Intitulé « la Brize de la Bastille », ce projet est représentatif de la tendance qui a fortement prédominé pour cette première édition des Parisculteurs. Sur les 33 sites retenus représentant une surface de 5,5 Ha, 29 le sont en toiture-terrasse. Auxquels s’ajoutent 2 900 m2 de sous-sol d’un parking dans le 18ème arrondissement destinés à de l’hydroponie, avec un système de maraîchage sur compost et sous LED ainsi que de la culture verticale. Soit une proportion écrasante de projets dits « hors-sol », pour seulement deux projets en pleine terre.
L’agriculture urbaine : levier d’une meilleure qualité de vie ou simple marché ?
« C’est un drôle de message, souligne Antoine Lagneau, spécialiste de l’agriculture urbaine et auteur d’une note d’analyse récente sur le sujet. Concentrer l’agriculture urbaine sur les toits ne peut pas être une solution à long terme ». En l’occurrence, elle servirait presque alors de prétexte au schéma d’urbanisation actuel. Une crainte que partage Laurence Baudelet : « Comme si on pouvait continuer à bâtir au sol puisqu’on restitue ensuite en toiture ! Hidalgo a raison de s’attaquer à l’agriculture urbaine, mais elle ne le fait pas par le bon bout. L’enjeu essentiel, c’est de redonner à cette ville hyper-dense les espaces verts dont elle manque cruellement ».
Les commanditaires politiques revendiquent, eux, un autre enjeu : « L’objet du projet, ce n’est pas les jardins partagés, c’est de montrer qu’on peut faire de l’économie avec l’agriculture urbaine et que c’est viable » rapporte un responsable de l’assistance à maîtrise d’ouvrage, persuadé que cela permettra d’« ouvrir une nouvelle ère de la perception du végétal chez les citoyens ». Une orientation qui a ouvert la voie à de multiples start-up et leur cortège de nouvelles technologies, pour le plus grand bonheur de Pénélope Komites : « Je suis très contente qu’il y ait des projets d’aquaponie, il fallait montrer qu’on peut développer toutes les technologies existantes, les traditionnelles comme les nouvelles ».
Conséquence : la plupart des associations connues pour faire de l’agriculture urbaine un outil du vivre-ensemble n’y participe pas. « Notre modèle économique ne correspondait pas vraiment », dit Sébastien Goelzer, responsable de Vergers urbains qui avait candidaté sur trois sites différents. « De toute façon, l’argument écolo n’a jamais été mis en avant, corrobore sa collègue. Pour autant, le modèle économique du toit-terrasse est loin d’être assuré, il fonctionne pour l’heure essentiellement sur des cibles de luxe… ».

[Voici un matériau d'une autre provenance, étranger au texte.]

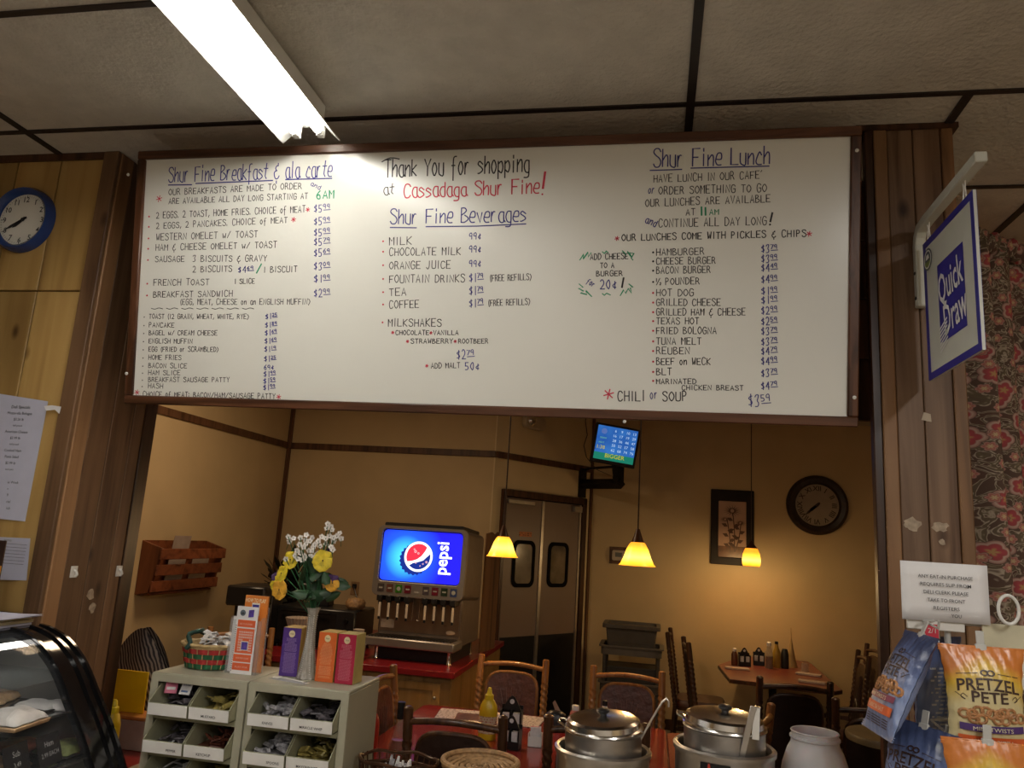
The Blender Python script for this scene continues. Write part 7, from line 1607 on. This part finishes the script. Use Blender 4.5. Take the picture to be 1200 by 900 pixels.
# ================================================================== TV ON ITS BRACKET, EMERGENCY LIGHT
tc_ = Vector((-0.368, 7.45, 2.690))
tv = thing('television', 'small wall television showing a blue keno number grid, angled down above the swing door', 'television', tc_)
nrm = Vector((0.22, -1, -0.16)).normalized()
xr = (-nrm).cross(Vector((0, 0, 1))).normalized()
Mt = frame((0, 0, 0), xr, (nrm.cross(xr))) @ RZ(R(-6.5))
tw, thh = 0.44, 0.365
MB().bx((-tw/2, -thh/2-0.02, -0.05), (tw/2, thh/2, 0), M=Mt).build('casing', M_black, tv, bevel=0.008)
MB().prism(rrect(0, -0.0, 0.30, 0.26, 0.03), -0.10, -0.05, M=Mt).build('rear_housing', M_black, tv)
m, nt, b_ = _new('lit_keno_screen'); tcn = N(nt, 'ShaderNodeTexCoord'); no = N(nt, 'ShaderNodeTexNoise', Scale=6.0); L(nt, tcn, 'Object', no, 'Vector'); r = ramp(nt, [(0.3, (0.012, 0.07, 0.30)), (0.7, (0.03, 0.15, 0.45))]); L(nt, no, 'Fac', r, 'Fac'); L(nt, r, 'Color', b_, 'Emission Color'); b_.inputs['Emission Strength'].default_value = 1.0; b_.inputs['Base Color'].default_value = (0.01, 0.02, 0.05, 1)
sc_ = MB().bx((-tw/2+0.025, -thh/2+0.018, 0), (tw/2-0.025, thh/2-0.02, 0.002), M=Mt).build('lit_screen', m, tv, smooth=0)
MB().bx((-tw/2+0.025, -thh/2+0.018, 0.002), (tw/2-0.025, -thh/2+0.085, 0.0028), M=Mt).build('green_band', emis('lit_green_band', (0.01, 0.20, 0.13), 0.8), sc_, smooth=0)
e_txt = emis('lit_pale_blue_digits', (0.45, 0.62, 0.85), 0.9); b = MB()
for r_, row in enumerate((('6', '9', '10', '13'), ('16', '17', '19', '29'), ('28', '36', '46', '47'), ('50', '52', '57', '58'), ('62', '68', '74', '76'))):
    for c_, s in enumerate(row): b.text(s, Mt @ T(-0.02+c_*0.062, 0.128-r_*0.047, 0.002), h=0.026)
b.build('digits', e_txt, sc_, smooth=0)
b = MB(); b.text('BIGGER', Mt @ T(0.01, -0.118, 0.003), h=0.040, w=0.19); b.text('1:38', Mt @ T(-0.138, -0.045, 0.002), h=0.034, w=0.075); b.build('yellow_lettering', emis('lit_yellow_text', (0.55, 0.50, 0.03), 0.8), sc_, smooth=0)
b = MB(); b.text('DRAW', Mt @ T(-0.130, 0.045, 0.002), h=0.015); b.text('NEXT', Mt @ T(-0.140, 0.0, 0.002), h=0.015); b.build('green_lettering', emis('lit_green_text', (0.2, 0.6, 0.3), 0.7), sc_, smooth=0)
b = MB(); b.disc((-0.13, 0.11, 0), 0.028, 0.0025, 16, M=Mt); b.build('emblem', emis('lit_blue_emblem', (0.12, 0.22, 0.6), 0.6), sc_, smooth=0)
tvb = thing('tv_bracket', 'black swivel bracket arm holding the television to the diagonal wall', 'bracket', (0, 0, 0))
def dp(x, z, o): p = MD @ Vector((x, z, o)); return p
MB().bx((1.22, 2.20, 0.0), (1.33, 2.50, 0.02), M=MD).build('wall_plate', M_blackm, tvb, smooth=0)
e0 = dp(1.27, 2.34, 0.02); e1 = Vector((-0.34, 7.60, 2.325)); e2 = e1+Vector((0, 0, 0.0))
MB().tube([e0, e0.lerp(e1, 0.6), e1, e1+(e1-e0).normalized()*0.05], 0.050, 4).build('lower_arm', M_blackm, tvb, smooth=0)
MB().tube([dp(1.27, 2.49, 0.02), dp(1.27, 2.50, 0.10), e1+Vector((-0.05, 0.05, 0.17))], 0.014, 6).build('upper_arm', M_blackm, tvb, smooth=0)
MB().tube([e1, e1+Vector((0, 0.0, 0.26))], 0.055, 4).build('pivot', M_blackm, tvb); MB().tube([e1+Vector((0.0, 0, 0.24)), tc_+nrm*-0.09], 0.022, 8).build('tilt_joint', M_blackm, tvb)
MB().tube([dp(1.30, 2.62, 0.03), dp(1.26, 2.74, 0.02), dp(1.31, 2.86, 0.02), dp(1.27, 3.0, 0.02), dp(1.30, 3.18, 0.02)], 0.005, 6).tube([tc_+Vector((-0.05, 0.12, -0.05)), tc_+Vector((-0.02, 0.10, -0.30)), tc_+Vector((-0.18, 0.12, -0.24)), dp(1.30, 2.62, 0.03)], 0.004, 6).build('cord', M_black, tvb)
el_ = thing('emergency_light', 'rounded pale emergency light with a lamp head high on the diagonal wall above the door', 'emergency light', (0, 0, 0))
MB().prism(rrect(0.47, 2.86, 0.30, 0.13, 0.05), 0.001, 0.06, M=MD).build('housing', mat('ivory_lamp_housing', (0.50, 0.42, 0.30), 0.4), el_, bevel=0.012, seg=2)
MB().lathe([(0.05, 0), (0.055, 0.03), (0.035, 0.05), (0, 0.052)], 20, M=MD @ T(0.38, 2.875, 0.06)).build('lamp_head', M_chrome, el_)

# ================================================================== PENDANT LAMPS
m, nt, b_ = _new('amber_glass_shade'); tcn = N(nt, 'ShaderNodeTexCoord'); sp = N(nt, 'ShaderNodeSeparateXYZ'); L(nt, tcn, 'Object', sp, 'Vector')
rr2 = ramp(nt, [(0.0, (0.80, 0.20, 0.01)), (0.18, (1.0, 0.42, 0.015)), (0.45, (1.0, 0.68, 0.13)), (0.75, (1.0, 0.48, 0.03)), (1.0, (0.70, 0.22, 0.01))])
mm = N(nt, 'ShaderNodeMath', _operation='DIVIDE'); L(nt, sp, 2, mm, 0); mm.inputs[1].default_value = 0.135; nz = N(nt, 'ShaderNodeTexNoise', Scale=22.0, Detail=3.0); L(nt, tcn, 'Object', nz, 'Vector')
ma = N(nt, 'ShaderNodeMath', _operation='MULTIPLY_ADD'); L(nt, nz, 'Fac', ma, 0); ma.inputs[1].default_value = 0.10; L(nt, mm, 0, ma, 2); L(nt, ma, 0, rr2, 'Fac')
L(nt, rr2, 'Color', b_, 'Emission Color'); b_.inputs['Emission Strength'].default_value = 1.9; b_.inputs['Base Color'].default_value = (0.8, 0.5, 0.15, 1); b_.inputs['Roughness'].default_value = 0.3
M_shade = m
def pendant(label, u, v, Y, s, tulip=False, power=PENDANT_POWER, group='pendant lamps'):
    p = gy(u, v, Y); t = thing('pendant_lamp', label, 'pendant lamp', (p.x, Y, p.z), 0, group)
    if tulip: pr = [(0.075*s, 0.0), (0.083*s, 0.02*s), (0.085*s, 0.06*s), (0.078*s, 0.11*s), (0.062*s, 0.150*s), (0.055*s, 0.165*s)]; hh = 0.165*s
    else: pr = [(0.098*s, 0.0), (0.088*s, 0.010*s), (0.072*s, 0.045*s), (0.058*s, 0.085*s), (0.043*s, 0.112*s), (0.034*s, 0.122*s)]; hh = 0.122*s
    MB().lathe(pr+[(r-0.004, z) for r, z in reversed(pr)], 36, caps=False).build('glass_shade', M_shade, t, smooth=60)
    MB().lathe([(pr[-1][0]+0.003, hh-0.006), (pr[-1][0]*0.85, hh+0.012*s), (0.016*s, hh+0.050*s), (0.010*s, hh+0.070*s)], 24).build('socket_cap', M_darkwood, t)
    MB().tube([(0, 0, hh+0.06*s), (0, 0, CZ-p.z-0.01)], 0.0045, 8).build('cord', mat('brown_lamp_cord', (0.04, 0.02, 0.012), 0.5), t)
    MB().lathe([(0.06, 0), (0.055, 0.018), (0.01, 0.022)], 20, c=(0, 0, CZ-p.z-0.030)).build('ceiling_canopy', M_darkwood, t)
    MB().sph((0, 0, 0.055*s), 0.026*s, seg=14).build('bulb', emis('lit_warm_bulb', (1.0, 0.78, 0.42), 6.0), t)
    l = bpy.data.lights.new('bulb_light', 'POINT'); l.energy = power; l.color = (1.0, 0.66, 0.30); l.shadow_soft_size = 0.03
    lo = bpy.data.objects.new('bulb_light', l); COL.objects.link(lo); lo.parent = t; lo.location = (0, 0, -0.02)
    return t
pendant('amber bell-shaped pendant lamp hanging in front of the swing door, the left one', 588.5, 652.5, 4.75, 1.0)
pendant('amber bell-shaped pendant lamp hanging in the middle, beside the thermostat', 746.5, 663.0, 5.0, 1.18)
pendant('small tulip-shaped glowing pendant lamp in front of the framed flower print', 880.5, 663.5, 7.55, 0.98, tulip=True, power=11)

Une deuxième édition des Parisculteurs devrait voir le jour en 2017, au moment où les fruits des premiers sites commenceront à mûrir. Elle sera scrutée attentivement, selon Antoine Lagneau : « On verra alors si la Mairie de Paris confirme ce choix d’inscrire l’agriculture urbaine dans une approche marchande et ‘‘new-tech’’ plutôt que dans les valeurs de lien social que porte le mouvement associatif depuis plusieurs années déjà ».